People often ask me where the idea of Redeeming Our Communities (ROC) came from. The answer is that it was inspired by seven years of inter-church city-wide prayer in Greater Manchester. Concerned for our reputation as ‘Gunchester’ which described some of the serious social issues we were experiencing as a city, we felt stirred to start a united prayer movement back in 1993. Seven years later, we had over 200 churches of different denominations and streams praying together. Our aim was to change the spiritual atmosphere and reduce incidents of violent crime.

I’m a great believer in specific or informed prayer. We can only be specific if we have knowledge. Informed intercession is powerful.

Someone said general prayers are a breeding ground for unbelief”. Think about it, if we can’t be bothered to do any research, our prayers will just be very generalised. Being specific holds us accountable and fires up our faith when we see the answer to our specific prayers.

Imagine how we felt when we prayed no more Gunchester” in a packed velodrome in 2008, only to read on the Manchester Evening News front page headline six months later: Is this the end of Gunchester? Violent crime has fallen by 38 per cent in the last six months”.


Prayer is a powerful first step.

Seven years of persistent prayer

Following seven years of persistent united prayer we felt led to start ROC. The idea of people of goodwill working together towards safer, kinder communities” was born. We knew that no one organisation could transform a community working on their own, but that collaboration and partnerships were key. Our partnership with the police came first but quickly opened the door to working with other organisations. Prayer turned into action and new projects emerged such as the ROC Café afterschool youth clubs, which aimed to reduce anti-social behaviour.

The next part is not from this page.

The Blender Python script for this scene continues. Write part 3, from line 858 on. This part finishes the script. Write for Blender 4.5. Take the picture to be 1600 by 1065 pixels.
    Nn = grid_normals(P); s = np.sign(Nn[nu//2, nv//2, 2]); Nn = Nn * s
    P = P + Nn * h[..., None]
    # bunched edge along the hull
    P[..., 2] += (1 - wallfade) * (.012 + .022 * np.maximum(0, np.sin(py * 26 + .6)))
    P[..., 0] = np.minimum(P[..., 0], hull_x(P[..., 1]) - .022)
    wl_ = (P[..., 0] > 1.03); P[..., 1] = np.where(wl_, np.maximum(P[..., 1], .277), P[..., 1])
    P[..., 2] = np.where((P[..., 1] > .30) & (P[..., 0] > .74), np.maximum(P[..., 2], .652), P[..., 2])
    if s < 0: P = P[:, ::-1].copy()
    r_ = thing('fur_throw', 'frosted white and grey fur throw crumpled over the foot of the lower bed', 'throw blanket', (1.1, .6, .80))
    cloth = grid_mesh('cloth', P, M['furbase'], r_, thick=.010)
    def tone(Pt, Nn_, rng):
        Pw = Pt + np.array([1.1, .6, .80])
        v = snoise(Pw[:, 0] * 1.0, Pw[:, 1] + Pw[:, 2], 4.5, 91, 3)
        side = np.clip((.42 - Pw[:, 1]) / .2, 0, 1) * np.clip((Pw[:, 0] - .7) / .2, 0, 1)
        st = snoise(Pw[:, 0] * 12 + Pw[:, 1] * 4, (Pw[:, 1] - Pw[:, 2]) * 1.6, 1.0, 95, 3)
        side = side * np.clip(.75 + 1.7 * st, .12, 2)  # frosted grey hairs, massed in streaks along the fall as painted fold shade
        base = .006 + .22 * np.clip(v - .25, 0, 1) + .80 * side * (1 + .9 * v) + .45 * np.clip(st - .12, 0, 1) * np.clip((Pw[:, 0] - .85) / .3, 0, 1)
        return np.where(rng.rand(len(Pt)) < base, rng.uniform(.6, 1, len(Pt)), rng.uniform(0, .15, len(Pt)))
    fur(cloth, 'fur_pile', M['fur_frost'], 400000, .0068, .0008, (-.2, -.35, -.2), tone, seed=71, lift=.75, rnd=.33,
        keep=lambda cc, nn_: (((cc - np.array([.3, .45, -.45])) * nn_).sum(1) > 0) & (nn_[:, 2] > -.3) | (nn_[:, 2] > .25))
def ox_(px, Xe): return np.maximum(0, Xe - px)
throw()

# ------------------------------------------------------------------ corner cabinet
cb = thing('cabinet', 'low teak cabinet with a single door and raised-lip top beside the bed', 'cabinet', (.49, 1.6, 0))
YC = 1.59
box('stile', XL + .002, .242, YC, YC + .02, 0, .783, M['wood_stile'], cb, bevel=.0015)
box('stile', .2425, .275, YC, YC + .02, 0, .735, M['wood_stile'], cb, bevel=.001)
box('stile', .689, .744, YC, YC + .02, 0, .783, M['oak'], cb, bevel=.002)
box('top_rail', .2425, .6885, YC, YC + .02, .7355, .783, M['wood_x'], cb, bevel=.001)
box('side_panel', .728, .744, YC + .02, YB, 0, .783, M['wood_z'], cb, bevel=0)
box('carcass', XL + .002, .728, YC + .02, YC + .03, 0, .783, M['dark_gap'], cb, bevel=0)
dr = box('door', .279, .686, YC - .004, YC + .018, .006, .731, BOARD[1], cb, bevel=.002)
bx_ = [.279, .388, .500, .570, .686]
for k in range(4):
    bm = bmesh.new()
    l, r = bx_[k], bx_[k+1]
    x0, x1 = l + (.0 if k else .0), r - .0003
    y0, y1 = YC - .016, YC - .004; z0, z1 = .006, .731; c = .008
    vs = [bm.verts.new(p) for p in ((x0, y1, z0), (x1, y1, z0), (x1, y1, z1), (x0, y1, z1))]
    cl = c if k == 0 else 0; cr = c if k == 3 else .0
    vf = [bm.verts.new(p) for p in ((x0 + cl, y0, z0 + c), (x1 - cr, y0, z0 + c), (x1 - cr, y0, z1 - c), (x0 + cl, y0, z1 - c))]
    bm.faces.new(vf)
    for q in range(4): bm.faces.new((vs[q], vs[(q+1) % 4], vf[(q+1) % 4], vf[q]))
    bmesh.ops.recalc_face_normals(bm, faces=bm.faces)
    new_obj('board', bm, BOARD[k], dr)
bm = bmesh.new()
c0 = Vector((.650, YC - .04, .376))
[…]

However, we didn’t leave prayer behind. As we started to tackle social issues, the call to intercede only increased. I can honestly say that what we prayed as a team at our regular Friday meetings and what we heard from God in the prayer room formed the basis of what we did next.

"As we started to tackle social issues the call to intercede only increased."

What started in Manchester quite quickly became a national movement. We launched ROC nationally at the Trumpet Call prayer event at the National Exhibition Centre (NEC) in 2006 with 7,000 people attending. I remember so clearly that we called all the police officers to the front and we prayed for them and thanked them publicly. One officer left the hall in tears. He said later, In 30 years of service no one has ever said thank you to me.” We heard that three months later he attended an Alpha course and gave his life to Christ.

The event at the NEC directly led to our launch in Northern Ireland. Sir Matt Baggott, formerly chief constable in Leicester, was called to the police service of Northern Ireland and he invited us to start ROC there. I was told it can’t be done, ROC won’t work here”, but we had 1,500 guests at the launch event in Waterfront Arena in 2012, and ten years later the work is thriving in Northern Ireland.

We love to bring communities together and around ten years ago we developed the ROC Conversation” community engagement model. The whole community is invited to meet under one roof to explore ways of working together to tackle local issues, followed up by forming a multi-agency action group. What’s interesting is that when we’ve found a local prayer group to work alongside us the results are far more remarkable. Prayer and action truly work hand in hand.